If the European Union sticks to its guns, General Motors may be able to sell its German Adam Opel AG unit in a more competitive auction or keep the company after all. Recall that GM just agreed to sell 55% of Opel to Canadian parts maker Magna International and its partner, Russia’s OAO Sberbank, and 10% to the workers. Magna won the bid because the German government wouldn’t give the needed $6.6 billion in financing for any other deal. The government would not finance a rival bid from RHJ International nor GM’s in-house efforts to restructure the company.

But now, the EU is balking on the deal. Neelie Kroes, the EU’s competition commissioner, has told German Economics Minister Karl-Theodor zu Guttenberg that the European Commission thinks the loan conditions slapped on the Opel sale were likely illegal. They may decide that GM should be allowed to reconsider the sale and look at other bidders or keep the company. In short, the EU says that the German government manhandled the Opel sale.

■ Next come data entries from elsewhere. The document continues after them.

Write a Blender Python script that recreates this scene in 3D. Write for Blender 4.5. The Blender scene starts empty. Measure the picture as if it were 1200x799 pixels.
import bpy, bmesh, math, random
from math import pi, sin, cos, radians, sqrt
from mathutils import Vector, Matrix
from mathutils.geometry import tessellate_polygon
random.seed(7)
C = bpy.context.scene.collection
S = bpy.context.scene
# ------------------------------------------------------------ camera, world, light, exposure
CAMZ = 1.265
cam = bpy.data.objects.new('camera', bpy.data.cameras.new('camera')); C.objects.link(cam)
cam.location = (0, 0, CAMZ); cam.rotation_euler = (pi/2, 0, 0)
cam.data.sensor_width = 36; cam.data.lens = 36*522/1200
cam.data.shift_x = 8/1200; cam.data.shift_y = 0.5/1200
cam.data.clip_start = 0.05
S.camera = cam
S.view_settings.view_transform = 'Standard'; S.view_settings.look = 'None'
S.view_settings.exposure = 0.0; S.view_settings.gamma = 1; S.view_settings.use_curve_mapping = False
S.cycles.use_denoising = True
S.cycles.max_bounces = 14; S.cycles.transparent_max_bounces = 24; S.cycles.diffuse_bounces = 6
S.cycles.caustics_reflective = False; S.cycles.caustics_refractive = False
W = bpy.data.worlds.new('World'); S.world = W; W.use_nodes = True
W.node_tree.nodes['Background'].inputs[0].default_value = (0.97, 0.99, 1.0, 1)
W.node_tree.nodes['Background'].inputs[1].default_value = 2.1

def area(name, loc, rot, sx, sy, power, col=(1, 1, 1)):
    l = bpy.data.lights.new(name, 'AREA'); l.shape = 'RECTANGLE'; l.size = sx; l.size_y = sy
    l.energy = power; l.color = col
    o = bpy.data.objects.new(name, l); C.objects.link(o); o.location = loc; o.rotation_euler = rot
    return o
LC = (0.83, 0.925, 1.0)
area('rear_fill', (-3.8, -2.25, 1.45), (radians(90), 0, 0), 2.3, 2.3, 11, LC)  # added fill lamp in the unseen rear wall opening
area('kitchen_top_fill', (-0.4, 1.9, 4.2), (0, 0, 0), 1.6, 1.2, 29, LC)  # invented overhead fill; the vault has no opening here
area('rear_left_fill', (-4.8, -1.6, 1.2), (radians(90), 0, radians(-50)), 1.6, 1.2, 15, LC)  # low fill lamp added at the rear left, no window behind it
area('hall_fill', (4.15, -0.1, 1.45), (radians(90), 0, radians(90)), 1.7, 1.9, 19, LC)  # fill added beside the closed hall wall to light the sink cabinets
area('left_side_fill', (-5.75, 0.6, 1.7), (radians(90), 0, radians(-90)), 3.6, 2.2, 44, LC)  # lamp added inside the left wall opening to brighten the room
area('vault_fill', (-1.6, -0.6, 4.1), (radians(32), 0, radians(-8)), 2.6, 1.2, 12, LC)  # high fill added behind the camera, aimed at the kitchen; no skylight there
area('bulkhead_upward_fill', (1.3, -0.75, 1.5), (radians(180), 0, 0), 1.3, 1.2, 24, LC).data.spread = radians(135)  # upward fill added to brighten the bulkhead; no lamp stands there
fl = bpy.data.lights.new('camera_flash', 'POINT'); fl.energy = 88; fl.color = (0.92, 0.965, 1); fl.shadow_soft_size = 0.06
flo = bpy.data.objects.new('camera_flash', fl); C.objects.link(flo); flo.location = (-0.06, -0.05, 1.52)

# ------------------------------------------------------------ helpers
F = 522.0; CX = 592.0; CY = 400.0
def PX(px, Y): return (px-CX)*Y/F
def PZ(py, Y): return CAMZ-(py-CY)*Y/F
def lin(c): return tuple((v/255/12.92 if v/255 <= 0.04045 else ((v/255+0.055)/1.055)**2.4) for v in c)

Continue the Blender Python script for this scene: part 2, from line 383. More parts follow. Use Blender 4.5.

This creates a giant mess. In theory, GM could keep Opel if the automaker can get the financing to restructure the company. Sources close to GM’s board say that it needed $5 billion to restructure Opel. That means the German government, which has already blamed American management for the company’s woes, would be in the position of loaning money to GM to save 15,000 of Opel’s 25,000 jobs. GM would need concessions from union IG Metall, which has also demonized America management. GM could also try to get funding from the Polish, British or Spanish governments since those nations have Opel factrories.

The German government could reconsider the RHJI bid, but the government and IG Metall, Opel’s union, see the private equity firm as a pawn for GM. Plus, sources at RHJI say the firm has moved on from Opel. The investment firm just spent $366 million to acquire financial services firm Kleinwort Benson. That could make a $500 million investment in Opel tough right now.

Even GM, whose executives favored the RHJI bid and whose board was dismayed when CEO Fritz Henderson came to them after having negotiated only one clear-cut option, still favors the Magna deal. It seems that GM just wants to move on, get the bulk of Opel’s losses off its books and focus on fixing its North American business. But in the long run, it may pay to revisit Opel and see if GM can’t keep it and get it restructured anyway. With the right cost cuts, GM could turn Opel around. The shame of this story all along is that just as GM was putting out some good products (the new Astra and Insignia look like winners) the company had to cede control. If the German government and unions will work with GM, a new Opel could emerge and be a tough competitor.